SPEC awards, power performance
Friday May 22, 2009
More 2009
SPECtacular awards. The SPECpower committee has been busy. They
released version 1.10 of
the SPECpower_ssj2008 benchmark as a no-cost upgrade to existing
licensees. It adds support for measurement of multi-node (blade)
servers, improves usability, and adds a graphical display of power
data during benchmark execution. Review and publication of benchmark
results continues apace, with a spirited competition for first place,
and with ever more power
analyzers accepted for testing, and more test labs qualified for
independent publication. They have also been assisting several other
benchmark committees inside SPEC, and other industry
standard benchmark organizations, to implement energy measurement for
their benchmarks. SPECpower is more than just a benchmark; it is a
methodology,
and the methodology is modified and expanded as necessary over time
to accommodate energy measurements for all the different workloads
which are relevant to the real world in those market segments. In
alphabetical order SPEC recognizes:
-
Chris Boire (Sun Microsystems) – As release manager he coordinated and integrated development activities to keep the deliverables on schedule.
-
David Schmidt (HP) – He created stand-alone and network integrated tools for automated results checking to help insure that results submissions are correct and complete.
-
Greg Darnell (Dell) – Author of the PTDaemon, he helped many other groups get started measuring power for their benchmarks. He helps out with whatever needs to be done, technical or organizational.
-
Hansfried Block (Fujitsu Technology Solutions) - He automated the process of determining power analyzer precision, handled the acceptance of several new power analyzers, and was instrumental in getting multi-channel analyzers accepted.
-
Harry Li (Intel) – He was primary developer of the Visual Activity Monitor, giving an unique view of the system's activity.
-
Jeremy Arnold (IBM) – If I tried to recount all the accomplishments Jeremy was cited for I'd probably run into some internal blog size limit.
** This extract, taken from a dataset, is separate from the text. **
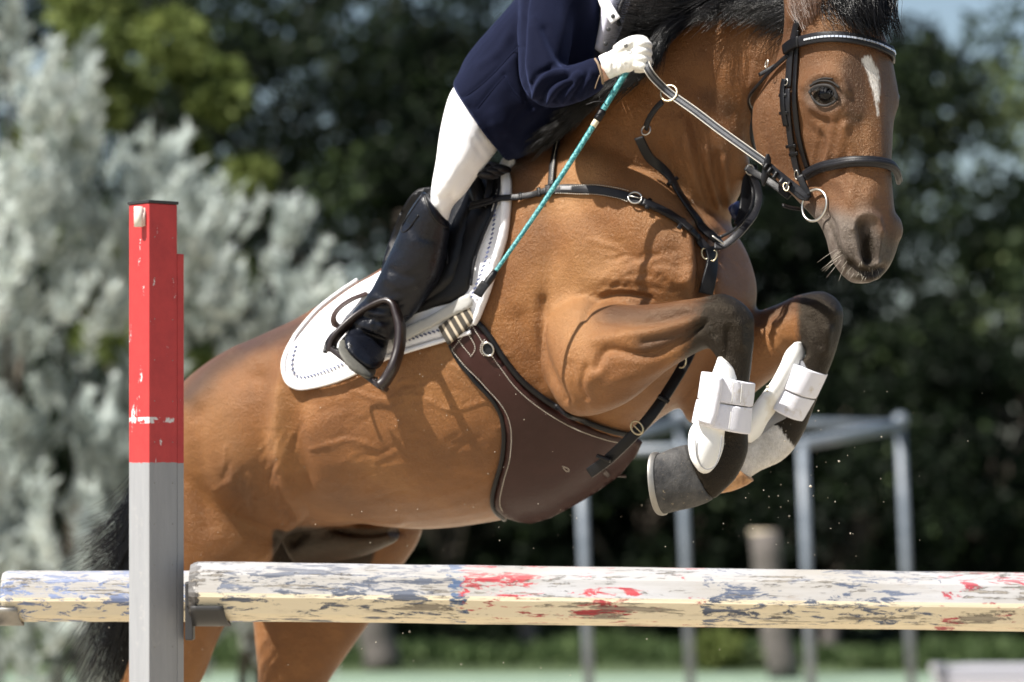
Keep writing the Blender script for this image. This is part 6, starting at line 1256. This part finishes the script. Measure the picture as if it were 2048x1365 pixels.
# low plants
m_weed = leaf_mat('weed_leaves', [(0, (.03, .05, .016)), (.5, (.035, .058, .02)), (1, (.13, .18, .075))])
g = np.random.default_rng(12); n = 22000; X = g.uniform(-9, 9, n); hh = .03+.09*np.abs(np.sin(X*1.9))**2+.08*np.abs(np.sin(X*.7+1))**2; C = np.stack([X, 34.2+g.uniform(-.9, 2.2, n), g.uniform(0, 1, n)*hh*1.0], 1)
tag(leaves('undergrowth', C, g.normal(0, .5, (n, 3))+np.array([0, 0, 1]), .11, .022, g, m_weed, None, np.clip(g.normal(.5, .25, n), 0, 1)), kind='stuff')
def bush(px_, py_, Y, r, n, m, label, seed, lf_=.06):
    g = np.random.default_rng(seed); zt = CH+(HZ-py_)/FP*Y; x = gz(px_, Y); e = empty('bush', (x, Y, 0)); tag(e, label, 'bush'); zc = zt*.5
    v = unit(g.normal(0, 1, (n, 3)))*g.uniform(0, 1, (n, 1))**.4; ln_ = 1+.3*np.sin(v[:, :1]*7)*np.cos(v[:, 2:]*6); C = np.array([x, Y, zc])+v*ln_*np.array([r, r, zt*.5]); C[:, 2] = np.abs(C[:, 2])
    mb = MB()
    for k in range(5): mb.add(*tube([np.array([x, Y, 0]), np.array([x+g.normal(0, r*.3), Y, zc]), np.array([x+g.normal(0, r*.6), Y+g.normal(0, .1), zt*.8])], [.02, .014, .006], 7))
    mb.build('stem', m_bark, e); leaves('foliage', C, v+g.normal(0, .5, (n, 3)), lf_, lf_*.3, g, m, e, np.clip(g.normal(.55, .2, n), 0, 1))
bush(1430, 1268, 33.0, .22, 2200, m_lime, 'bright green bush growing inside the metal frame', 51)
bush(1500, 1300, 33.6, .3, 1800, m_mid, 'low green bush right of the bright bush', 52)
bush(1790, 1318, 33.0, .5, 2200, m_weed, 'pale weedy bush at the foot of the right frame post', 53)
# stacked grey boards lying at the right
m_brd = new_mat('grey_board', (.36, .36, .40), .7); bx = empty('board_stack', P(1990, 1350, 27.5)); tag(bx, 'grey boards stacked on the ground at the right edge', 'board stack')
for k, (x0, x1, z0, z1) in enumerate(((1872, 2120, .10, .17), (1866, 2120, .19, .245))):
    a, b = gz(x0, 27.5), gz(x1, 27.5); mb = MB(); mb.add(*box(((a+b)/2, 27.5+k*.02, (z0+z1)/2), b-a, .5-k*.1, z1-z0)); mb.build('board', m_brd, bx, smooth=False, bevel=.01)
for x0 in (1900, 2080): mb = MB(); mb.add(*box((gz(x0, 27.5), 27.5, .048), .09, .4, .096)); mb.build('bearer', m_stump, bx, smooth=False, bevel=.008)
# open view to the sides and behind so the light and reflections are those of a field edge
for i, (x, y, zc, rx) in enumerate(((-19, 30, 3.8, 3.2), (19, 34, 3.8, 3.4), (-16, 40, 4.2, 3.2), (15.5, 44, 4, 3.2))):
    tree(1024+x*FP/y, y, zc, rx, 3.8, 6000, m_dark, ['dark tree beyond the left side of the arena', 'dark tree beyond the right side of the arena', 'dark tree at the left corner of the wood', 'dark tree at the right corner of the wood'][i], 160+i, .24, clumps=50)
Suffice it to say he is a primary developer on many parts of the code, who never turns down a plea for help, and who is never satisfied until the entire benchmark package is right.
-
Karl Huppler (IBM) – As primary author/editor of the Power and Performance Methodology, he organized the document to capture deep technical consensus in the committee, and made it readable and understandable for people new to the field.
-
Matthew Galloway (HP) – He designed the control software to drive multiple JVMs, enabling multi node (blade) testing.
-
An engineer (AMD) – Who created and maintained much of the web content explaining the benchmark and methodology to the public.